Education in Mozambique is organized by three main stages: primary education, secondary education and higher education. By 2013, the literacy rate was 48%. The largest and oldest university is the Eduardo Mondlane University, in Maputo, founded in 1962. Although having a national public education system, several educational programmes and initiatives in Mozambique are mainly funded and supported by the international community. According to USAID, as of 2009 Mozambique still lacks sufficient schools and teachers to guarantee education for the nation’s youth. An estimated 60% of adults still cannot read and write, with the illiteracy rate higher among women.

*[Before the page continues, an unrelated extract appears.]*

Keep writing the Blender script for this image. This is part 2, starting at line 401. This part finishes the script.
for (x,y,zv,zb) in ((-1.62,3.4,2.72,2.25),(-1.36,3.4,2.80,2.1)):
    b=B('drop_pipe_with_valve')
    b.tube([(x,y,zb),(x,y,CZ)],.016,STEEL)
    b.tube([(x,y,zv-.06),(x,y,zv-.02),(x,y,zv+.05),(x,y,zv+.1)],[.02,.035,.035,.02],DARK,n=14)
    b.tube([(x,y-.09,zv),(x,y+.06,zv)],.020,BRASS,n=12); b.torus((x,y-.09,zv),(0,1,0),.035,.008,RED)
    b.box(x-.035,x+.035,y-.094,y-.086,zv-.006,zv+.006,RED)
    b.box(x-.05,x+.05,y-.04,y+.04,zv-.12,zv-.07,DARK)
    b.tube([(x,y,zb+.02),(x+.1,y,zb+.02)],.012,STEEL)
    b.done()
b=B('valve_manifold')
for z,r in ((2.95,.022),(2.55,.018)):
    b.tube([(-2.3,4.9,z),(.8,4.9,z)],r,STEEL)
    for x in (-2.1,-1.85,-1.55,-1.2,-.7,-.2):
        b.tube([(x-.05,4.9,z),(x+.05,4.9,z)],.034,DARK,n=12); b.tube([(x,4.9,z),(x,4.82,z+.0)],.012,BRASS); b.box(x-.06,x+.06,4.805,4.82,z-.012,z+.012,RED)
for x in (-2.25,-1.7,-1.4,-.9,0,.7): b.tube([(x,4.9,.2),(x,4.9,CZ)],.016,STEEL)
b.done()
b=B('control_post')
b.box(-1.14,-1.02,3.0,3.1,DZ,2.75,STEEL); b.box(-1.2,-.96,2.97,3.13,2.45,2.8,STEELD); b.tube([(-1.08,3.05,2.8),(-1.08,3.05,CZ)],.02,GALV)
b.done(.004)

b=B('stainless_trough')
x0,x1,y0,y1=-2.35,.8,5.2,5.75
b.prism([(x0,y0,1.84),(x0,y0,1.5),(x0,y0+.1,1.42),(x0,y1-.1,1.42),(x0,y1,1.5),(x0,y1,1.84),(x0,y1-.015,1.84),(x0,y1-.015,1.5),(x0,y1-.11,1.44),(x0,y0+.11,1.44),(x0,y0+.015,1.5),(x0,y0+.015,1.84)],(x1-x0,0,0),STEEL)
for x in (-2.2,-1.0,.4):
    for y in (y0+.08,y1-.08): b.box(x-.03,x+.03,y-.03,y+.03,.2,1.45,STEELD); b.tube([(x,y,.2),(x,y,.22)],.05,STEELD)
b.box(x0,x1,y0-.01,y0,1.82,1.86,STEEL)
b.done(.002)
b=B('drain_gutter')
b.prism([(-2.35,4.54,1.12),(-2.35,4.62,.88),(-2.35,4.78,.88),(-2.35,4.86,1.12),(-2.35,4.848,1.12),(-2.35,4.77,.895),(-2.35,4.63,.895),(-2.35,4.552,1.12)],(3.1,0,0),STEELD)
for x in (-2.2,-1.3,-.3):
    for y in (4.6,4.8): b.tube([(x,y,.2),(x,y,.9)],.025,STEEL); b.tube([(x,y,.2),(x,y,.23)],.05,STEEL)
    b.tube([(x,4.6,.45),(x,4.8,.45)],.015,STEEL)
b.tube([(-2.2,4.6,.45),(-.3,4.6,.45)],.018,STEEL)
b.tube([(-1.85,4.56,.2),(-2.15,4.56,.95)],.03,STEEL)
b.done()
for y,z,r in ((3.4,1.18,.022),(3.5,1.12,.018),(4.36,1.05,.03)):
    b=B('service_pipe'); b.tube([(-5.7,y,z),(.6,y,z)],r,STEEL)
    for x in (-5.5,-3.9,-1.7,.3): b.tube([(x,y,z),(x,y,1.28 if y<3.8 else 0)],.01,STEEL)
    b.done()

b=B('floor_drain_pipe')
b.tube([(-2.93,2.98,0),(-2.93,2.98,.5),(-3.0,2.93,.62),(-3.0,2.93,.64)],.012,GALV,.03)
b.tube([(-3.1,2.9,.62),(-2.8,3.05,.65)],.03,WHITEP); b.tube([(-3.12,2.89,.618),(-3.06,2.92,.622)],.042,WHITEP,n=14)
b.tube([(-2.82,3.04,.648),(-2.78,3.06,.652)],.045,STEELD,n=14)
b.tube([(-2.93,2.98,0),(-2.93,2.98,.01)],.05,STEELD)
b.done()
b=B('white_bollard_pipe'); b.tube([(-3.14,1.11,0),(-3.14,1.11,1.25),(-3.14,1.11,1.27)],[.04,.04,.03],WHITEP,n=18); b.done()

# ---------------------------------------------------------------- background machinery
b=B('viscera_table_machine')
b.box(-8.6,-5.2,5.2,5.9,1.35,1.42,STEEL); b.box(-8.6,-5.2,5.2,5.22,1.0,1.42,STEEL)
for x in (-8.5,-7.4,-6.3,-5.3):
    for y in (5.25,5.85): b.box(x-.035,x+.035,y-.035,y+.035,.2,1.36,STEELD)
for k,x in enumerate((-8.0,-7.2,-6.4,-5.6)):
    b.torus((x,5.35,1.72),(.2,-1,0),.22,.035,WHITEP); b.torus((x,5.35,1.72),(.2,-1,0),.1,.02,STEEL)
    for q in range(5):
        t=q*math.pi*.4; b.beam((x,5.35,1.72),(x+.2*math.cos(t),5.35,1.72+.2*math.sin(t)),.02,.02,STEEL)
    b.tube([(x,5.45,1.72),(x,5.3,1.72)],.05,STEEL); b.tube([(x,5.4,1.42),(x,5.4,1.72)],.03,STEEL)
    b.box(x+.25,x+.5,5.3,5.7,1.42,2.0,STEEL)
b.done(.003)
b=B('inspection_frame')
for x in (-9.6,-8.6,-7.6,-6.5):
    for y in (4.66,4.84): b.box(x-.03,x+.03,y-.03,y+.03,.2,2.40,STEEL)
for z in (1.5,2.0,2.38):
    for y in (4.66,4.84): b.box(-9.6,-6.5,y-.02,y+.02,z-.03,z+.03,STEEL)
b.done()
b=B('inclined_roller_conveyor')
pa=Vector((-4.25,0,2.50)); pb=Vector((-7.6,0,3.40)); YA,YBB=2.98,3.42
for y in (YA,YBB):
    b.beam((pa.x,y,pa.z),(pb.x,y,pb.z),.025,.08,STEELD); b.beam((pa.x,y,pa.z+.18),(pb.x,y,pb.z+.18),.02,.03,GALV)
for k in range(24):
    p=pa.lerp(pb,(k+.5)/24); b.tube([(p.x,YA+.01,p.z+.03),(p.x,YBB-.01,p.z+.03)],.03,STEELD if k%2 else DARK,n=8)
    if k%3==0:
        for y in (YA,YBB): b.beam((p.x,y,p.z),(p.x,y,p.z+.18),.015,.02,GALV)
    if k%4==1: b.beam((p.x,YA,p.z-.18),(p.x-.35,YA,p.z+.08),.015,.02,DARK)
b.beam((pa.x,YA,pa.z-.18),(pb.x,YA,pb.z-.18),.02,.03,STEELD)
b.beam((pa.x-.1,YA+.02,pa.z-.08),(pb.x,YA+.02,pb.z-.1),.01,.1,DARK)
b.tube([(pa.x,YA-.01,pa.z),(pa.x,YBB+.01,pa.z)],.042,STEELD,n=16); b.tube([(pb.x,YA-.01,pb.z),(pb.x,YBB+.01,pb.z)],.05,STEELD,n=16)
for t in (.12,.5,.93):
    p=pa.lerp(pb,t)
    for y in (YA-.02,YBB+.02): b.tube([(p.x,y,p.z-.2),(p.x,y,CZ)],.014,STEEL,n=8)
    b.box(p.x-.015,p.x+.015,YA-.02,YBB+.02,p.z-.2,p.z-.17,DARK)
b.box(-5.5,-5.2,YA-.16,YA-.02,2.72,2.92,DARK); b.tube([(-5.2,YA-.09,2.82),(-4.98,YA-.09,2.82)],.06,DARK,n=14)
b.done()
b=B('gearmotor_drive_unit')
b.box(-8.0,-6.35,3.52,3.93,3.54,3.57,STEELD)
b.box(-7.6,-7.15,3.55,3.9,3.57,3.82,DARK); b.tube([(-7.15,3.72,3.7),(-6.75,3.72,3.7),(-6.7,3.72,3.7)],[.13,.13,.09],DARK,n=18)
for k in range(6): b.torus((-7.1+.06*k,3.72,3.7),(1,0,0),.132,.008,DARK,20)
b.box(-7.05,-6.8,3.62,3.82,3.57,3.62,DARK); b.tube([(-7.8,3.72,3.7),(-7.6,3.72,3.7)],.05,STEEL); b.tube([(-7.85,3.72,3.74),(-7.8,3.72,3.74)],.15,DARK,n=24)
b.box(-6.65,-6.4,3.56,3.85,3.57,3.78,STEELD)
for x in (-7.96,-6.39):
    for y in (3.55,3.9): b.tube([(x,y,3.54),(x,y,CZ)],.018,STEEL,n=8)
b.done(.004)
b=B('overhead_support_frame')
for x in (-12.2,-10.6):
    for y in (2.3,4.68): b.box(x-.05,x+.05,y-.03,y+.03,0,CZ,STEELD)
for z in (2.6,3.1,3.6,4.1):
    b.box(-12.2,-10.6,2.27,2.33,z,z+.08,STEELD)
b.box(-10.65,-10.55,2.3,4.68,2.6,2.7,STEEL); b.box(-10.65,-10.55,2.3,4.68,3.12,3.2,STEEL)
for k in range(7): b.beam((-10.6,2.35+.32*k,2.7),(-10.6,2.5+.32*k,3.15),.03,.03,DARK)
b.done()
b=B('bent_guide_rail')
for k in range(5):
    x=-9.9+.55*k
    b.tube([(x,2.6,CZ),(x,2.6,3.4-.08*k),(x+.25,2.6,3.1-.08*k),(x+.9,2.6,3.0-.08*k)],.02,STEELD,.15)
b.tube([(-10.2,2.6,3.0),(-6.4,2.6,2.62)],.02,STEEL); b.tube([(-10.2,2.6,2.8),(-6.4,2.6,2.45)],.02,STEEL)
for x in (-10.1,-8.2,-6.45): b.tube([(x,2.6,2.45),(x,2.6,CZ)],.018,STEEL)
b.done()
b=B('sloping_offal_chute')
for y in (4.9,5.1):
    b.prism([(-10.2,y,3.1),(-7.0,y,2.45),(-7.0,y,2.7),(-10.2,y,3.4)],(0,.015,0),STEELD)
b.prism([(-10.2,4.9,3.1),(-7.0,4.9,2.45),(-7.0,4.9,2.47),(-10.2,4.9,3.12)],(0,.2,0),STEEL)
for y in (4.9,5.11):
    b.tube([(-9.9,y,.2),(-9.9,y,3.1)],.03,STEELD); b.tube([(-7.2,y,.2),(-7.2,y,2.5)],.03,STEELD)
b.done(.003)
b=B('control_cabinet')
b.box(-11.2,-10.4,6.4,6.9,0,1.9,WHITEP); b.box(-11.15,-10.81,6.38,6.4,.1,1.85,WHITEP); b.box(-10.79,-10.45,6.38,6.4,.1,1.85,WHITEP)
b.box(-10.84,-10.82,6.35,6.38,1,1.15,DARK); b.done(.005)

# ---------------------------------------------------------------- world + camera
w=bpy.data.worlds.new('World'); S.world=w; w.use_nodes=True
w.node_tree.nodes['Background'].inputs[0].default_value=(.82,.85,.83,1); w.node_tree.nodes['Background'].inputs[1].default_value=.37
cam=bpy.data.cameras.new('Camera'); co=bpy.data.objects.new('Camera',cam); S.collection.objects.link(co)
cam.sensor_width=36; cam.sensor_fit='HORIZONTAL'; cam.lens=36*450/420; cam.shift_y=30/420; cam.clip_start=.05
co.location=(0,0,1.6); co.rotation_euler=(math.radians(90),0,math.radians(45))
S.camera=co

Prior and during the colonial period, native African education in Portuguese East Africa was essentially informal, with initiation rites within tribes the only formal element. Formal education was however provided by Koranic schools in Muslim towns, primarily in the north. These schools focused on knowledge of the Koran and Koranic Arabic. In areas of Portuguese control or influence, schooling was also undeveloped. From the seventeenth century, Portuguese and a small number of Africans received a basic level of education (and inculcation in Portuguese cultural and religious values) at mission schools in Portuguese towns, but many of the children of Portuguese or African princes were instead sent to Goa or Portugal for their education. The small number of educated Africans meant a lack of literate workers, the shortfall being made up in part by Indians.
A growth in the educational activities of missionaries from other countries prompted the introduction of various controls in 1907: education could henceforth be conducted only in Portuguese or the native languages, while schools and textbooks were subject to government approval.